## Your goal
Return all of the lines below exactly as they are.

## Provided data
※ ※ ※
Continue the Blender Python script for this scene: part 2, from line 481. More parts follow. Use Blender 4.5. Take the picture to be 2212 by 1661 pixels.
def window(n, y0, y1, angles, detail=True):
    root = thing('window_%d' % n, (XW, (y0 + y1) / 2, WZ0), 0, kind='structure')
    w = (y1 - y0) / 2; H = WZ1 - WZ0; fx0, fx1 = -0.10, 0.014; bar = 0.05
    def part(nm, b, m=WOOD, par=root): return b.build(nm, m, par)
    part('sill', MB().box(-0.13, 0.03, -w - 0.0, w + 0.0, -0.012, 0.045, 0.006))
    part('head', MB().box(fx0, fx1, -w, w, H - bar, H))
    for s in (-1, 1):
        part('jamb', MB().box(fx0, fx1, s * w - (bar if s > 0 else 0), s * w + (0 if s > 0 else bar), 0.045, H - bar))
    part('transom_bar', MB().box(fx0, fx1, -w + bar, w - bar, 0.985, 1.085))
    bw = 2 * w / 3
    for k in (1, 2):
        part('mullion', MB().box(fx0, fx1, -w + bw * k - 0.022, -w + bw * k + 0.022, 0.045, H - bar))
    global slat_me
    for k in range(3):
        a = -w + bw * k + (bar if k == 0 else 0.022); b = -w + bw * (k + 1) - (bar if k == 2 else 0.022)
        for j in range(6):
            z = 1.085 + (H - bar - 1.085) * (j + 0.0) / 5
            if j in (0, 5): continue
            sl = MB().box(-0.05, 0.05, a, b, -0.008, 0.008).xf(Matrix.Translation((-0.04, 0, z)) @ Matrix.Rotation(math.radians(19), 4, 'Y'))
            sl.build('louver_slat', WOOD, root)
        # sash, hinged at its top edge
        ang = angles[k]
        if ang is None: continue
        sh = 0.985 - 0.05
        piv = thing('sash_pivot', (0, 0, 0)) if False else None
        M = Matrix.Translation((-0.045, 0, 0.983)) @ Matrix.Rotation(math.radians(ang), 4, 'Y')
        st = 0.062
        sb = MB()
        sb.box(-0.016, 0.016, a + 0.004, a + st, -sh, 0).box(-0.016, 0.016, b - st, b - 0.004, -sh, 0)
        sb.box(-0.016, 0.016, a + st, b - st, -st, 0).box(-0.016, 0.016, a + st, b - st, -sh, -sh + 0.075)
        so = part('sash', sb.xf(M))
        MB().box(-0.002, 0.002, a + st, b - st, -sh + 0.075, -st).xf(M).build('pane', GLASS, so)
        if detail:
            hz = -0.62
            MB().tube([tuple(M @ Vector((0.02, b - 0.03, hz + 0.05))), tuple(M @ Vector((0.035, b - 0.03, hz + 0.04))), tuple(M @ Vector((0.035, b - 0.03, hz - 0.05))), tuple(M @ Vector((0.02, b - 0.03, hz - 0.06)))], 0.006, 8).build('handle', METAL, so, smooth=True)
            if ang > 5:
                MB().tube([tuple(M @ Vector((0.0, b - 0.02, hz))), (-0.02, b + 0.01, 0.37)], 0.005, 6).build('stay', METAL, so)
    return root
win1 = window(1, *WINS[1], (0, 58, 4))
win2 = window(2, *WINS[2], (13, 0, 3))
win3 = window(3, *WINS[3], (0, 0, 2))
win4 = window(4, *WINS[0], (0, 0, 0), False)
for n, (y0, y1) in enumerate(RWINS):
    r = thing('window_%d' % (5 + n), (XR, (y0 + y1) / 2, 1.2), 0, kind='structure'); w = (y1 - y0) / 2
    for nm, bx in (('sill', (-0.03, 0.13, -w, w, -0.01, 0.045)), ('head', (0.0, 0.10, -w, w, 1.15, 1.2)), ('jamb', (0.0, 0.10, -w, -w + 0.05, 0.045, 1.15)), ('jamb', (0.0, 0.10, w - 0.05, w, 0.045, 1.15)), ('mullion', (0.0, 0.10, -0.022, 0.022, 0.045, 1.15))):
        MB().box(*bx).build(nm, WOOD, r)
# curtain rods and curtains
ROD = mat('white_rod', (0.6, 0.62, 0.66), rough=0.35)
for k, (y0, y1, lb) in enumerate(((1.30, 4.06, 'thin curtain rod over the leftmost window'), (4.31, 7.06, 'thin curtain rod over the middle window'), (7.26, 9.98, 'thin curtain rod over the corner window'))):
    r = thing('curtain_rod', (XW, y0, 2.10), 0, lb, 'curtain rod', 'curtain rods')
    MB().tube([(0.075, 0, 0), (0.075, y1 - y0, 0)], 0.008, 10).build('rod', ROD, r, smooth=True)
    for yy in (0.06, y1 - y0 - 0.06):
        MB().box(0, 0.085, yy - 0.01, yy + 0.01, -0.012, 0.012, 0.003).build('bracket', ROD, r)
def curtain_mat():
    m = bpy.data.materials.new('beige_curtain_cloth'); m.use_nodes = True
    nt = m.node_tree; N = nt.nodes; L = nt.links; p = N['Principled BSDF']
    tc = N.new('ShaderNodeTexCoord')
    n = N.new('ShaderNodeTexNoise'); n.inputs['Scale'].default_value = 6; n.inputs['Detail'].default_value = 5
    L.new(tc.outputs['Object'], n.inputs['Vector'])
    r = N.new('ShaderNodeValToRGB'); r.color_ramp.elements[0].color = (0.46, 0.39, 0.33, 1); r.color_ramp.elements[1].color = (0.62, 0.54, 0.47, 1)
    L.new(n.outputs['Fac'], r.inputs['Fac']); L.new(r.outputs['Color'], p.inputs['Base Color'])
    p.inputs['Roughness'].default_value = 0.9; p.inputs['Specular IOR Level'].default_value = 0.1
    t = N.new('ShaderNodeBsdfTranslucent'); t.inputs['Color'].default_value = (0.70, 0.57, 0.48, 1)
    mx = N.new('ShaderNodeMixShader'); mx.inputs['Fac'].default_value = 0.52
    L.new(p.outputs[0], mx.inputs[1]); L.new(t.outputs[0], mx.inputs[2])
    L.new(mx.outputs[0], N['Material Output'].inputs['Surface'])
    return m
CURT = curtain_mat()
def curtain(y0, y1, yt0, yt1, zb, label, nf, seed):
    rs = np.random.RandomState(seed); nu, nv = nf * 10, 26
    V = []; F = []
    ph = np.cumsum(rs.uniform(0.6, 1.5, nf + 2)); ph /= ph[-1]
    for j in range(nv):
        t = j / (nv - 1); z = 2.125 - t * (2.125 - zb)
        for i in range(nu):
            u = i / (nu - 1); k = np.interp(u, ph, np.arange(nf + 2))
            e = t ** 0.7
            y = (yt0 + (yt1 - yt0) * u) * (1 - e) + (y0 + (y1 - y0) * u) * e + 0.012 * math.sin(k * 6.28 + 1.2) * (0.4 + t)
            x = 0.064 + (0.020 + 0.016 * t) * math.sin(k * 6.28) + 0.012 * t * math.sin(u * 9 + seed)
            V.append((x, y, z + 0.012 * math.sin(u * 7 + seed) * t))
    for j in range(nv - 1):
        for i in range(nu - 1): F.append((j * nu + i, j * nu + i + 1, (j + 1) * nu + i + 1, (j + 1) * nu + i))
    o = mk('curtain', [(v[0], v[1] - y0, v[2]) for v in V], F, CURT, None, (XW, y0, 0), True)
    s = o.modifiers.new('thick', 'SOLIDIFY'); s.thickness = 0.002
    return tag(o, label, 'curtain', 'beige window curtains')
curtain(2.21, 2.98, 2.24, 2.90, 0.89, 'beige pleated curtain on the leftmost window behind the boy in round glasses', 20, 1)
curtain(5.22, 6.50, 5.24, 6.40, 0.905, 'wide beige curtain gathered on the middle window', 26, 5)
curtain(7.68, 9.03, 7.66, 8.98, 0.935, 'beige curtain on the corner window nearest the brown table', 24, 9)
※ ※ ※
## Full output
Continue the Blender Python script for this scene: part 2, from line 481. More parts follow. Use Blender 4.5. Take the picture to be 2212 by 1661 pixels.
def window(n, y0, y1, angles, detail=True):
    root = thing('window_%d' % n, (XW, (y0 + y1) / 2, WZ0), 0, kind='structure')
    w = (y1 - y0) / 2; H = WZ1 - WZ0; fx0, fx1 = -0.10, 0.014; bar = 0.05
    def part(nm, b, m=WOOD, par=root): return b.build(nm, m, par)
    part('sill', MB().box(-0.13, 0.03, -w - 0.0, w + 0.0, -0.012, 0.045, 0.006))
    part('head', MB().box(fx0, fx1, -w, w, H - bar, H))
    for s in (-1, 1):
        part('jamb', MB().box(fx0, fx1, s * w - (bar if s > 0 else 0), s * w + (0 if s > 0 else bar), 0.045, H - bar))
    part('transom_bar', MB().box(fx0, fx1, -w + bar, w - bar, 0.985, 1.085))
    bw = 2 * w / 3
    for k in (1, 2):
        part('mullion', MB().box(fx0, fx1, -w + bw * k - 0.022, -w + bw * k + 0.022, 0.045, H - bar))
    global slat_me
    for k in range(3):
        a = -w + bw * k + (bar if k == 0 else 0.022); b = -w + bw * (k + 1) - (bar if k == 2 else 0.022)
        for j in range(6):
            z = 1.085 + (H - bar - 1.085) * (j + 0.0) / 5
            if j in (0, 5): continue
            sl = MB().box(-0.05, 0.05, a, b, -0.008, 0.008).xf(Matrix.Translation((-0.04, 0, z)) @ Matrix.Rotation(math.radians(19), 4, 'Y'))
            sl.build('louver_slat', WOOD, root)
        # sash, hinged at its top edge
        ang = angles[k]
        if ang is None: continue
        sh = 0.985 - 0.05
        piv = thing('sash_pivot', (0, 0, 0)) if False else None
        M = Matrix.Translation((-0.045, 0, 0.983)) @ Matrix.Rotation(math.radians(ang), 4, 'Y')
        st = 0.062
        sb = MB()
        sb.box(-0.016, 0.016, a + 0.004, a + st, -sh, 0).box(-0.016, 0.016, b - st, b - 0.004, -sh, 0)
        sb.box(-0.016, 0.016, a + st, b - st, -st, 0).box(-0.016, 0.016, a + st, b - st, -sh, -sh + 0.075)
        so = part('sash', sb.xf(M))
        MB().box(-0.002, 0.002, a + st, b - st, -sh + 0.075, -st).xf(M).build('pane', GLASS, so)
        if detail:
            hz = -0.62
            MB().tube([tuple(M @ Vector((0.02, b - 0.03, hz + 0.05))), tuple(M @ Vector((0.035, b - 0.03, hz + 0.04))), tuple(M @ Vector((0.035, b - 0.03, hz - 0.05))), tuple(M @ Vector((0.02, b - 0.03, hz - 0.06)))], 0.006, 8).build('handle', METAL, so, smooth=True)
            if ang > 5:
                MB().tube([tuple(M @ Vector((0.0, b - 0.02, hz))), (-0.02, b + 0.01, 0.37)], 0.005, 6).build('stay', METAL, so)
    return root
win1 = window(1, *WINS[1], (0, 58, 4))
win2 = window(2, *WINS[2], (13, 0, 3))
win3 = window(3, *WINS[3], (0, 0, 2))
win4 = window(4, *WINS[0], (0, 0, 0), False)
for n, (y0, y1) in enumerate(RWINS):
    r = thing('window_%d' % (5 + n), (XR, (y0 + y1) / 2, 1.2), 0, kind='structure'); w = (y1 - y0) / 2
    for nm, bx in (('sill', (-0.03, 0.13, -w, w, -0.01, 0.045)), ('head', (0.0, 0.10, -w, w, 1.15, 1.2)), ('jamb', (0.0, 0.10, -w, -w + 0.05, 0.045, 1.15)), ('jamb', (0.0, 0.10, w - 0.05, w, 0.045, 1.15)), ('mullion', (0.0, 0.10, -0.022, 0.022, 0.045, 1.15))):
        MB().box(*bx).build(nm, WOOD, r)
# curtain rods and curtains
ROD = mat('white_rod', (0.6, 0.62, 0.66), rough=0.35)
for k, (y0, y1, lb) in enumerate(((1.30, 4.06, 'thin curtain rod over the leftmost window'), (4.31, 7.06, 'thin curtain rod over the middle window'), (7.26, 9.98, 'thin curtain rod over the corner window'))):
    r = thing('curtain_rod', (XW, y0, 2.10), 0, lb, 'curtain rod', 'curtain rods')
    MB().tube([(0.075, 0, 0), (0.075, y1 - y0, 0)], 0.008, 10).build('rod', ROD, r, smooth=True)
    for yy in (0.06, y1 - y0 - 0.06):
        MB().box(0, 0.085, yy - 0.01, yy + 0.01, -0.012, 0.012, 0.003).build('bracket', ROD, r)
def curtain_mat():
    m = bpy.data.materials.new('beige_curtain_cloth'); m.use_nodes = True
    nt = m.node_tree; N = nt.nodes; L = nt.links; p = N['Principled BSDF']
    tc = N.new('ShaderNodeTexCoord')
    n = N.new('ShaderNodeTexNoise'); n.inputs['Scale'].default_value = 6; n.inputs['Detail'].default_value = 5
    L.new(tc.outputs['Object'], n.inputs['Vector'])
    r = N.new('ShaderNodeValToRGB'); r.color_ramp.elements[0].color = (0.46, 0.39, 0.33, 1); r.color_ramp.elements[1].color = (0.62, 0.54, 0.47, 1)
    L.new(n.outputs['Fac'], r.inputs['Fac']); L.new(r.outputs['Color'], p.inputs['Base Color'])
    p.inputs['Roughness'].default_value = 0.9; p.inputs['Specular IOR Level'].default_value = 0.1
    t = N.new('ShaderNodeBsdfTranslucent'); t.inputs['Color'].default_value = (0.70, 0.57, 0.48, 1)
    mx = N.new('ShaderNodeMixShader'); mx.inputs['Fac'].default_value = 0.52
    L.new(p.outputs[0], mx.inputs[1]); L.new(t.outputs[0], mx.inputs[2])
    L.new(mx.outputs[0], N['Material Output'].inputs['Surface'])
    return m
CURT = curtain_mat()
def curtain(y0, y1, yt0, yt1, zb, label, nf, seed):
    rs = np.random.RandomState(seed); nu, nv = nf * 10, 26
    V = []; F = []
    ph = np.cumsum(rs.uniform(0.6, 1.5, nf + 2)); ph /= ph[-1]
    for j in range(nv):
        t = j / (nv - 1); z = 2.125 - t * (2.125 - zb)
        for i in range(nu):
            u = i / (nu - 1); k = np.interp(u, ph, np.arange(nf + 2))
            e = t ** 0.7
            y = (yt0 + (yt1 - yt0) * u) * (1 - e) + (y0 + (y1 - y0) * u) * e + 0.012 * math.sin(k * 6.28 + 1.2) * (0.4 + t)
            x = 0.064 + (0.020 + 0.016 * t) * math.sin(k * 6.28) + 0.012 * t * math.sin(u * 9 + seed)
            V.append((x, y, z + 0.012 * math.sin(u * 7 + seed) * t))
    for j in range(nv - 1):
        for i in range(nu - 1): F.append((j * nu + i, j * nu + i + 1, (j + 1) * nu + i + 1, (j + 1) * nu + i))
    o = mk('curtain', [(v[0], v[1] - y0, v[2]) for v in V], F, CURT, None, (XW, y0, 0), True)
    s = o.modifiers.new('thick', 'SOLIDIFY'); s.thickness = 0.002
    return tag(o, label, 'curtain', 'beige window curtains')
curtain(2.21, 2.98, 2.24, 2.90, 0.89, 'beige pleated curtain on the leftmost window behind the boy in round glasses', 20, 1)
curtain(5.22, 6.50, 5.24, 6.40, 0.905, 'wide beige curtain gathered on the middle window', 26, 5)
curtain(7.68, 9.03, 7.66, 8.98, 0.935, 'beige curtain on the corner window nearest the brown table', 24, 9)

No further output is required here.